Thailand witnessed a continued surge in industrial estate activity over the course of 2010 with an additional supply of 8,914 rai (3,523 acres) of Serviced Industrial Land Plots being added to the market.

However, with Japan’s devastating earthquake on March 2011, trade across the region will feel some effects with demand for warehouse space in the region expected to be sluggish compared to 2010. Disruptions in the supply chain have been felt in Thailand, a strong manufacturing base for Japanese companies. However over the medium and long term Thailand is expected to benefit as Japanese multinationals consider moving more production away from its own shores.

North America
Both the United States and Canadian warehouse market registered a noticeable pick-up in the second half of 2010. Warehouse demand in the United States was concentrated in a number of port-related markets, while in Canada, most markets recorded a fairly brisk period in the second half of 2010. Meanwhile, with a return of demand and continued drop-off in construction, vacancies in Canada and the United States decreased.

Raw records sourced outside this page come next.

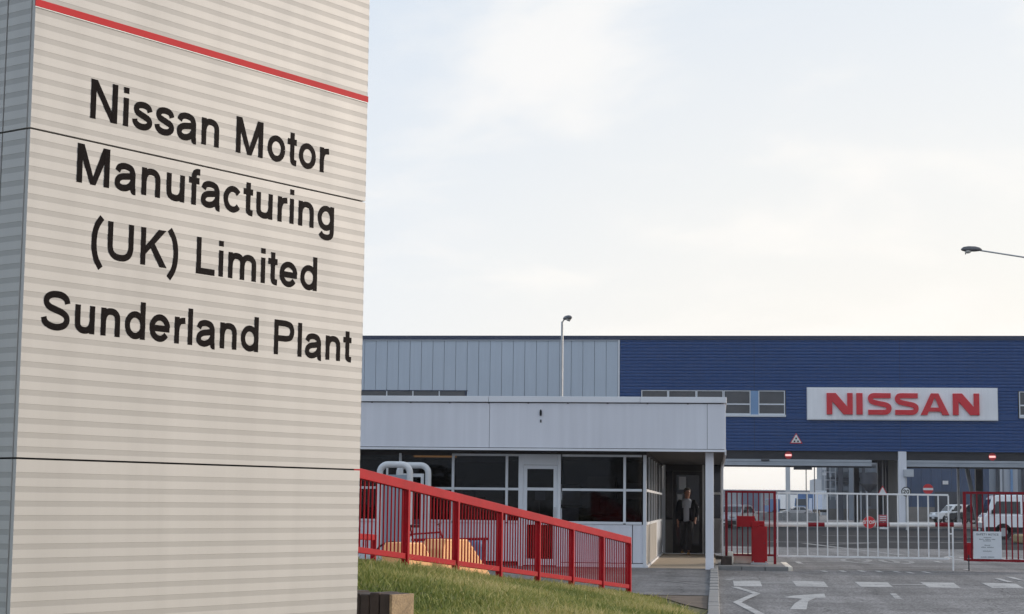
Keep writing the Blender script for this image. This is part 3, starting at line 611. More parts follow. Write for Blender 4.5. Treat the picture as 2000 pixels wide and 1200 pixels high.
MB().box(-.47, -.45, YR - .09, YR - .031, .9, 1.3).build('handle', m_galv, edo)
P('notice_paper', m_paper, -.99, -.80, YR - .012, YR - .008, 1.75, 2.10); P('notice_paper', m_paper, -1.03, -.90, YR - .012, YR - .008, 1.42, 1.62); P('notice_paper', m_paper, -.98, -.82, YR - .012, YR - .008, .95, 1.0)
P('door_head', m_intd, -1.36, -.355, YR - .03, YR + .03, 2.255, 2.43)
P('door_post', m_frame, -.352, -.30, YR - .05, YR + .05, .02, 2.43)
P('rear_wall_panel', m_intd, -.298, -.07, YR - .02, YR + .03, .02, 2.43)
P('rear_wall_panel', m_grey, -.066, .20, YR - .02, YR + .03, .05, .92); P('window_sill', m_frame, -.066, .21, YR - .05, YR + .03, .923, .97)
P('window_frame', m_frame, .145, .20, YR - .03, YR + .03, .972, 2.43); P('window_transom', m_frame, -.066, .143, YR - .02, YR + .03, 1.62, 1.68); P('pane', m_glass, -.066, .143, YR, YR + .006, .972, 1.62); P('pane', m_glass, -.066, .143, YR, YR + .006, 1.68, 2.43)
P('porch_sun_screen', m_grey3, .165, .200, 45.4, YR - .04, -.02, .95)  # low wall and glazing added to cut the sun reaching the porch
for y_ in (45.4, 47.05, 48.66): P('side_mullion', m_frame, .160, .203, y_, y_ + .06, .955, 2.43)  # uprights of the added sun screen
for y_ in (45.465, 47.115): P('pane', m_glasst2, .180, .186, y_, y_ + 1.58, .955, 2.43)  # glazing of the added screen, lets part of the sun through
P('porch_floor', m_tile, SX + .04, .0, Y0 - .05, YR, -.16, .012)
P('floor_strip', m_brown, .004, .23, 40, YR, -.12, -.03)
P('corner_post', m_col, -.205, -.035, 37.03, 37.20, -.03, 2.414, bevel=.006)
# rooms
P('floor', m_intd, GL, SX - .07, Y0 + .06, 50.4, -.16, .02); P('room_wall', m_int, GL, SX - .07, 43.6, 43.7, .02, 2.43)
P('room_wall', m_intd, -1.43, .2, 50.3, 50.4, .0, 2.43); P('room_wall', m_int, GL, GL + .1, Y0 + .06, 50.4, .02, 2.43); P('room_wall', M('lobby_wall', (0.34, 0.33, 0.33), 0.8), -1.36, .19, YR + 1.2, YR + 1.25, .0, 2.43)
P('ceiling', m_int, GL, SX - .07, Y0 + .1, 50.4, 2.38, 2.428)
for x, l in ((-6.2, 1.1), (-2.9, .0)):
    if l: P('ceiling_lamp', m_warm, x - l / 2, x + l / 2, 39.4, 39.6, 2.33, 2.378)
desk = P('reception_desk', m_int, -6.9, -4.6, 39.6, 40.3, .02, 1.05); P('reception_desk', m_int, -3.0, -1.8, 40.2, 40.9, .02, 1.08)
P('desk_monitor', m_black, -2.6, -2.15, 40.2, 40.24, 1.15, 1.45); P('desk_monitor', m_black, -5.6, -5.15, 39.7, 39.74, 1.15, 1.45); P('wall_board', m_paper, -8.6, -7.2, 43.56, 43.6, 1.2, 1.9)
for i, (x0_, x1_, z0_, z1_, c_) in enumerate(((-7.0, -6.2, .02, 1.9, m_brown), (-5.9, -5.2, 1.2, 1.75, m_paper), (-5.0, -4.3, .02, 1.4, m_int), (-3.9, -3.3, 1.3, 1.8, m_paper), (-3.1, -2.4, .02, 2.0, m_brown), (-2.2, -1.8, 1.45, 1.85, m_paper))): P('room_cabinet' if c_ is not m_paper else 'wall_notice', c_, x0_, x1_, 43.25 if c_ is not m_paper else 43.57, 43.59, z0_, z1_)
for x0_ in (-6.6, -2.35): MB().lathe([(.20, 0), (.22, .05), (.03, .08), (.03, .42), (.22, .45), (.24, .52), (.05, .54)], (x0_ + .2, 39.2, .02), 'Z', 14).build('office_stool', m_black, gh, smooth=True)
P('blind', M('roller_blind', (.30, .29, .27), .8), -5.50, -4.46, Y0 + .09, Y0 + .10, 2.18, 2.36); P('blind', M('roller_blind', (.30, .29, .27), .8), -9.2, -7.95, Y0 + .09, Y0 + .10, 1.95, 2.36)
b = MB(); b.lathe([(.014, 0), (.026, .03), (.022, .10), (.008, .13)], (-3.62, Y0 - .735, 3.14), 'Z', 12); b.bar((-3.62, Y0 - .735, 3.24), (-3.62, Y0 - .70, 3.26), .012, .012)
tag(b.build('fascia_lamp', m_black, smooth=True), 'small black lamp fixed high on the grey gatehouse fascia', 'lamp')
P('bracket_mark', m_soffit, -3.635, -3.605, Y0 - .712, Y0 - .7005, 3.00, 3.06)

# ================================================================== THINGS BEHIND THE RAILING
def hoop(x0, x1, y, top, label, blue):
    ro = thing('hoop_frame', label, 'frame', ((x0 + x1) / 2, y, az(y)), group='tubular hoop frames'); r = .064; c = .16; zb_ = az(y)
    pts = [(x0, y, zb_), (x0, y, top - c)] + [(x0 + c - c * math.cos(R(a)), y, top - c + c * math.sin(R(a))) for a in (15, 30, 45, 60, 75, 90)] + [(x1 - c + c * math.sin(R(a)), y, top - c + c * math.cos(R(a))) for a in (0, 15, 30, 45, 60, 75, 90)] + [(x1, y, zb_)]
    MB().tube(pts, r, 14).build('hoop_tube', m_tube, ro, smooth=True)
    if blue:
        MB().box(x0 + .06, x1 - .06, y - .012, y + .012, zb_ + .12, top - .20).build('sheet_panel', M('blue_grey_sheet', (0.26, 0.31, 0.36), 0.35, var=0.06), ro, bevel=.004)
        for x in (x0 + .13, x1 - .17): MB().box(x, x + .035, y - .02, y + .02, top - .20, top - .06).build('hanger', m_tube, ro)
    else:
        f = MB()
        for a, b_ in ((x0 + .07, x0 + .13), (x1 - .15, x1 - .09)): f.box(a, b_, y - .02, y + .02, zb_ + .1, top - .17)
        for z0, z1 in ((top - .24, top - .17), (zb_ + .80, zb_ + .86), (zb_ + .1, zb_ + .17)): f.box(x0 + .13, x1 - .15, y - .0195, y + .0195, z0, z1)
        fo = f.build('leaf_frame', m_tube, ro); MB().box(x0 + .13, x1 - .15, y - .004, y + .004, zb_ + .86, top - .24).build('pane', m_glass, fo); MB().box(x0 + .13, x1 - .15, y - .008, y + .008, zb_ + .17, zb_ + .80).build('lower_sheet', m_tube, fo)
hoop(-6.58, -5.98, 34.5, 2.05, 'pale grey rounded tube hoop filled with a blue-grey sheet, nearer of two', True)
hoop(-6.50, -5.89, 36.2, 2.075, 'pale grey rounded tube hoop with a glazed leaf, close to the gatehouse windows', False)
def gritbin(label, loc, rzz, s):
    ro = thing('grit_bin', label, 'grit bin', loc, rzz, 'orange grit bins'); sx, sy, sz = s
    body = [(.04, 0), (.98, 0), (1.0, .24), (0, .36)]
    MB().prism([(u * sx, v * sz) for u, v in body], lambda u, v, d: (u, d, v), .02, sy - .02).build('bin_body', m_orange, ro, True, bevel=.015)
    lid = [(-.02, .375), (1.03, .255), (1.03, .30), (.60, .90), (.52, 1.0), (.06, 1.0), (-.02, .82)]
    MB().prism([(u * sx, v * sz) for u, v in lid], lambda u, v, d: (u, d, v), 0, sy).build('bin_lid', m_orange, ro, True, bevel=.02)
    for d in (.18, .5, .82): MB().prism([(u * sx, v * sz) for u, v in ((1.035, .31), (.61, .90), (.62, .93), (1.05, .32))], lambda u, v, q: (u, q, v), sy * d - .02, sy * d + .02).build('lid_rib', m_orange, ro, True)
    MB().box(sx * .99, sx * 1.02, sy * .4, sy * .6, sz * .16, sz * .22).build('hasp', m_galv, ro, True)
gritbin('larger orange grit bin with a steep sloping lid behind the red railing', (-4.28, 27.9, az(27.9)), R(58), (1.16, .45, .82))
gritbin('smaller orange grit bin nearer the second post of the red railing', (-4.36, 24.8, az(24.8)), R(58), (.80, .42, .83))
b = MB(); b.lathe([(.17, 0), (.20, .05), (.215, .5), (.22, .52), (.19, .60), (.05, .63)], (-4.63, 34.2, az(34.2)), 'Z', 18)
tag(b.build('waste_drum', m_bluebin, smooth=True), 'small blue plastic drum standing behind the orange bins', 'drum')
# bicycle leaning by a low rack
def bicycle():
    ro = thing('bicycle', 'dark red bicycle leaning by the rack behind the orange bins', 'bicycle', (-5.25, 31.6, az(31.6)), R(8)); W_ = .33
    for x in (-.52, .52):
        wl = MB().tube([(x + W_ * math.cos(R(a)), 0, W_ + W_ * math.sin(R(a))) for a in range(0, 360, 15)], .017, 6, closed=True).build('wheel', m_black, ro, True, smooth=True)
        sp = MB()
        for a in range(0, 180, 20): sp.tube([(x + .32 * math.cos(R(a)), 0, W_ + .32 * math.sin(R(a))), (x - .32 * math.cos(R(a)), 0, W_ - .32 * math.sin(R(a)))], .002, 4)
        sp.build('spokes', m_galv, wl, True)
    f = MB()
    for a, b_ in (((-.52, 0, .33), (-.05, 0, .30)), ((-.52, 0, .33), (-.17, 0, .82)), ((-.05, 0, .30), (-.20, 0, .92)), ((-.17, 0, .80), (.33, 0, .84)), ((-.05, 0, .30), (.35, 0, .76)), ((.32, 0, .92), (.52, 0, .33))): f.tube([a, b_], .016, 8)
    f.build('bike_frame', m_red2, ro, True); MB().tube([(.30, -.28, .98), (.34, -.15, 1.0), (.32, 0, .95), (.34, .15, 1.0), (.30, .28, .98)], .013, 8).build('handlebar', m_black, ro, True); MB().prism([(-.34, 0), (-.32, .08), (-.02, .02), (-.02, -.02), (-.32, -.08)], lambda u, v, d: (u, v, d), .92, .97).build('saddle', m_black, ro, True, bevel=.01)
    MB().tube([(-.05, -.09, .18), (-.05, -.09, .30), (-.05, .09, .30), (-.05, .09, .42)], .01, 6).build('crank', m_galv, ro, True)
bicycle()
rk = thing('cycle_rack', 'low dark red tubular rack standing beyond the orange bins', 'cycle rack', (-4.9, 32.6, az(32.6)))
MB().tube([(-5.6, 32.6, .62), (-4.15, 32.6, .66)], .025, 8).build('rack_rail', m_red2, rk)
for x in (-5.5, -5.05, -4.25): MB().tube([(x, 32.6, -.09), (x, 32.6, .64)], .03, 8).build('rack_leg', m_red2, rk)

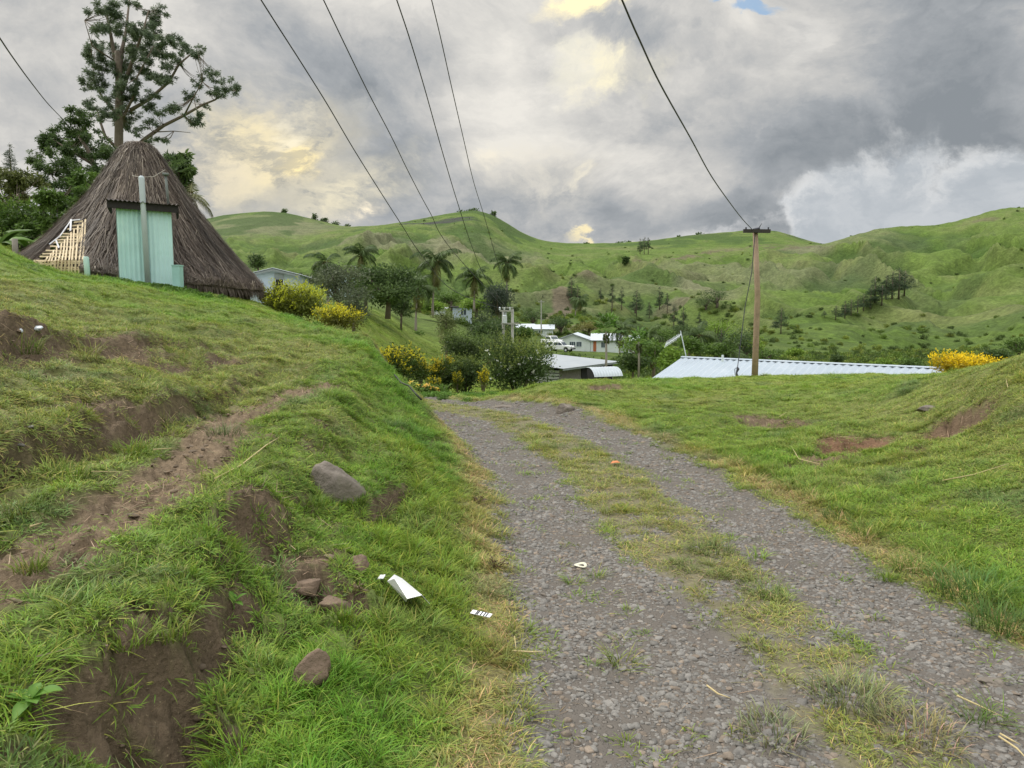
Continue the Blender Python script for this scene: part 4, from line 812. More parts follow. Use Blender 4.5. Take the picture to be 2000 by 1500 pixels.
def build_tin_shed():
    Y0 = 17.25; L = P(235, 545, Y0); Rr = P(340, 548, Y0); zt = P(290, 407, Y0).z; zb = min(L.z, Rr.z) - .35; w = (Rr.x - L.x) * math.cos(R(26)); cx = (L.x + Rr.x) / 2
    o = empty('tin_shed', (cx, Y0, zb), R(25), 'narrow mint green corrugated tin shed against the thatched hut', 'shed'); h = zt - zb
    teal = pmat('mint_tin', (.48, .71, .69), .5, .05, var=.12, vscale=2.5, stain=(.60, .80, .74), stscale=1.1, stamt=.5)
    teal2 = pmat('mint_tin_faded', (.52, .74, .74), .5, .05, var=.10, vscale=2.0, stain=(.33, .58, .52), stscale=1.4, stamt=.4)
    pipe = pmat('grey_pipe', (.50, .56, .60), .5, var=.1); dark = pmat('dark_timber', (.028, .025, .024), .8, var=.3, vscale=12)
    xs = -w / 2
    MB().sheet((xs, 0, 0), (w * .46, 0, 0), (0, 0, h), .095, .016).build('wall_panel', teal, o)
    MB().sheet((xs + w * .47, -.012, 0), (w * .53, 0, 0), (0, 0, h + .01), .095, .011).build('wall_panel', teal2, o)
    MB().sheet((xs, 1.0, 0), (0, -.99, 0), (0, 0, h), .095, .014).build('side_wall', teal, o); MB().sheet((-xs, .0, 0), (0, .99, 0), (0, 0, h), .095, .014).build('side_wall', teal2, o)
    ov = .17; m = MB(); m.box((-.01, -.10, h + .03), (w + 2 * ov, .04, .17), 0, 0, R(1.5)); m.box((-w / 2 - ov + .02, .4, h + .02), (.04, .96, .15)); m.box((w / 2 + ov - .02, .4, h - .03), (.04, .96, .15)); m.build('fascia', dark, o)
    rf = MB(); rf.sheet((-w / 2 - ov - .03, -.18, h + .135), (w + 2 * ov + .06, 0, -.035), (0, 1.25, .16), .09, .02, .006); rf.build('roof', pmat('rusty_dark_tin', (.09, .075, .07), .7, .2, var=.3), o)
    pz = P(283, 345, Y0).z - zb; px = (P(286, 480, Y0).x - cx) * .9; p = MB(); p.tube([(px + .0, -.10, 0), (px - .035, -.10, pz - .06), (px - .035, -.10, pz - .02), (px - .035, -.10, pz)], [.062, .062, .055, .03], 16); p.build('vent_pipe', pipe, o, True)
    px2 = (P(319, 400, Y0).x - cx) * .9 + .1; pz2 = P(318, 333, Y0).z - zb; p = MB(); p.tube([(px2 + .02, .35, h), (px2 - .02, .30, pz2)], .03, 10); p.box((px2 - .02, .28, pz2), (.14, .08, .06)); p.build('service_pipe', pmat('dark_pipe', (.16, .18, .17), .6), o, True)
    b = P(348, 555, 17.1); m = MB(); m.box((0, 0, .17), (.17, .2, .48)); m.box((0, 0, .42), (.19, .22, .025)); q = m.build('meter_box', pmat('mint_box', (.33, .56, .52), .6), None); q.location = b; tag(q, 'small mint green box at the right foot of the tin shed', 'box')
    b = P(172, 545, 17.6); m = MB(); m.tube([(0, 0, -.3), (-.02, 0, .5), (-.02, 0, .52)], [.062, .062, .05], 16); m.build_ = None; q = m.build('pipe_stub', pmat('pale_mint_pipe', (.50, .68, .62), .55), None, True); q.location = b; tag(q, 'short pale mint pipe standing beside the woven hut panel', 'pipe')
build_tin_shed()

# ------------------------------------------------------------------ trees behind the hut
def traced_tree(name, Y, limbs, blobs, n, leaf, cols, label, seed, asp=3.2, twigs=True, droop=.25, shell=.8, dy=1.3, trunk_mat=None):
    """limbs: [(pixel path, start radius, end radius)]; blobs: (u, v, ru, rv): real sizes at distance Y, spread in depth"""
    g = random.Random(seed); base = P(*limbs[0][0][0], Y); base.z = min(base.z, gz(base.x, Y))
    o = empty(name, base, 0, label, 'tree'); m = MB(); pts3 = []
    for path, r0, r1 in limbs:
        dd = g.uniform(-1, 1) * dy; n_ = len(path); pp = [P(u, v, Y + dd * (k / max(1, n_ - 1)) + 0) - base for k, (u, v) in enumerate(path)]; pp = ([Vector((pp[0].x, 0, -.5))] + pp) if path is limbs[0][0] else pp; n_ = len(pp); m.tube(pp, [r0 + (r1 - r0) * k / (n_ - 1) for k in range(n_)], 8); pts3 += pp
    bl = []
    for (u, v, ru, rv) in blobs:
        yy = Y + g.uniform(-1, 1) * dy; c = P(u, v, yy) - base; k = yy / FPX; R0 = (ru * k, (ru + rv) * .5 * k, rv * k)
        for s in range(8):
            q = Vector((g.uniform(-.95, .95) * R0[0], g.uniform(-.95, .95) * R0[1], g.uniform(-.95, .95) * R0[2])); f = g.uniform(.26, .52); bl.append((c + q, (R0[0] * f, R0[1] * f, R0[2] * f)))
            if twigs and s < 4:
                near = min(pts3, key=lambda w_: (w_ - c).length); m.tube([near, (near + c + q) * .5 + Vector((0, 0, -.1)), c + q], [.014, .010, .005], 4)
    V, F, C = leafcloud(bl, n, leaf, cols, asp, seed, droop, shell); mk('crown', V, F, M_LEAF, o, False, C); m.build('trunk', trunk_mat or M_BARK, o, True); return o
EUC = [(.09, .128, .08), (.13, .175, .105), (.19, .24, .14)]
traced_tree('eucalyptus_tree', 34, [
    ([(237, 470), (235, 330), (232, 280), (233, 200), (232, 140), (230, 100)], .25, .13), ([(232, 150), (222, 100), (215, 60), (205, 10)], .12, .04), ([(232, 150), (238, 100), (246, 60), (255, -20)], .12, .03),
    ([(238, 180), (258, 120), (280, 60), (290, 20)], .10, .02), ([(255, 215), (290, 195), (330, 160), (350, 125), (380, 100)], .09, .03), ([(262, 290), (285, 270), (320, 245), (360, 225), (395, 205), (420, 195), (450, 175)], .10, .025),
    ([(360, 225), (378, 190), (395, 160)], .04, .015), ([(300, 258), (340, 256), (372, 259)], .03, .01), ([(228, 290), (205, 265), (195, 235), (190, 215)], .08, .03), ([(225, 220), (200, 190), (185, 160), (180, 120)], .07, .02),
    ([(225, 120), (180, 90), (165, 40)], .04, .012), ([(240, 230), (260, 190), (268, 150), (300, 90)], .07, .02)], [
    (207, 10, 18, 14), (195, 40, 18, 16), (222, 30, 20, 18), (240, 45, 22, 18), (262, 15, 12, 10), (290, 35, 14, 16), (310, 22, 13, 12), (200, 65, 14, 14), (215, 95, 10, 10), (283, 65, 18, 20), (303, 55, 12, 14), (260, 85, 16, 16), (185, 75, 9, 16),
    (180, 110, 14, 22), (195, 130, 16, 14), (168, 150, 12, 14), (190, 165, 20, 12), (225, 130, 12, 20), (250, 125, 18, 20), (275, 110, 20, 18), (295, 100, 20, 22), (320, 90, 18, 16), (345, 80, 16, 12), (365, 92, 14, 10), (388, 100, 12, 12), (350, 110, 12, 12), (330, 125, 16, 12),
    (250, 165, 16, 18), (280, 150, 20, 16), (305, 155, 20, 14), (330, 155, 12, 8), (205, 185, 14, 10), (265, 185, 16, 12), (295, 182, 14, 9), (235, 190, 12, 22), (240, 220, 16, 22), (225, 215, 10, 16), (262, 225, 12, 10),
    (190, 205, 14, 12), (205, 230, 10, 12), (175, 200, 10, 8), (300, 215, 18, 12), (330, 210, 14, 9), (348, 215, 12, 8), (372, 185, 10, 9), (385, 160, 11, 10), (398, 140, 10, 9), (415, 150, 14, 12), (440, 165, 14, 12), (458, 172, 10, 10), (415, 182, 12, 8), (432, 178, 10, 8),
    (375, 238, 14, 9), (392, 232, 8, 12), (290, 240, 14, 9), (275, 258, 12, 9), (320, 278, 14, 7), (290, 275, 10, 7), (400, 205, 7, 5), (250, 245, 8, 10)], 60000, .13, EUC, 'tall eucalyptus tree rising straight behind the peak of the thatched hut', 11, asp=4.6, shell=1.1, dy=1.6)
traced_tree('spreading_tree', 30, [([(190, 480), (195, 400), (190, 340), (170, 290), (150, 260)], .16, .05), ([(190, 350), (215, 320), (232, 300)], .07, .03), ([(180, 320), (130, 290), (100, 270)], .06, .02), ([(192, 380), (140, 350), (100, 340)], .05, .02)], [
    (150, 225, 26, 14), (135, 245, 20, 14), (170, 240, 20, 16), (100, 265, 22, 16), (90, 285, 16, 20), (125, 275, 22, 16), (160, 270, 24, 18), (185, 285, 20, 20), (210, 300, 18, 18), (110, 310, 28, 22), (150, 310, 26, 20), (190, 325, 22, 20),
    (130, 340, 26, 20), (165, 345, 26, 20), (200, 345, 18, 16), (110, 365, 22, 22), (145, 375, 24, 20), (90, 340, 18, 18), (215, 285, 12, 16), (75, 310, 14, 14)], 26000, .12, G_DARK, 'dark bushy tree leaning left of the tall trunk behind the hut', 12)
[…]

Amid signs of economic recovery in both countries, occupancy gains are expected to be sizeable in 2011 given healthy gains in manufacturing and a continued bounce-back in consumer spending. However, rentals are expected to remain largely directionless this year. Taking the second half of 2010 as an example, rental in United States fell 2.9% while those in Canada increased marginally by 0.2%.

EMEA
In EMEA, various markets were characterised by sluggish leasing activity and little expansion. Warehouse rentals again kept steady in the second half of 2010, similar to the first six months in the year, although Europe is home to some of the most expensive warehouse rentals in the world. For example, London – Heathrow, Zurich and Geneva were included in the top five most expensive warehouse rentals in the world.

London - Heathrow not only registered the most expensive warehouse rentals in EMEA, its prime industrial land prices at USD 56.82 per sq ft was the highest in the region and remained far in excess of any other markets in EMEA.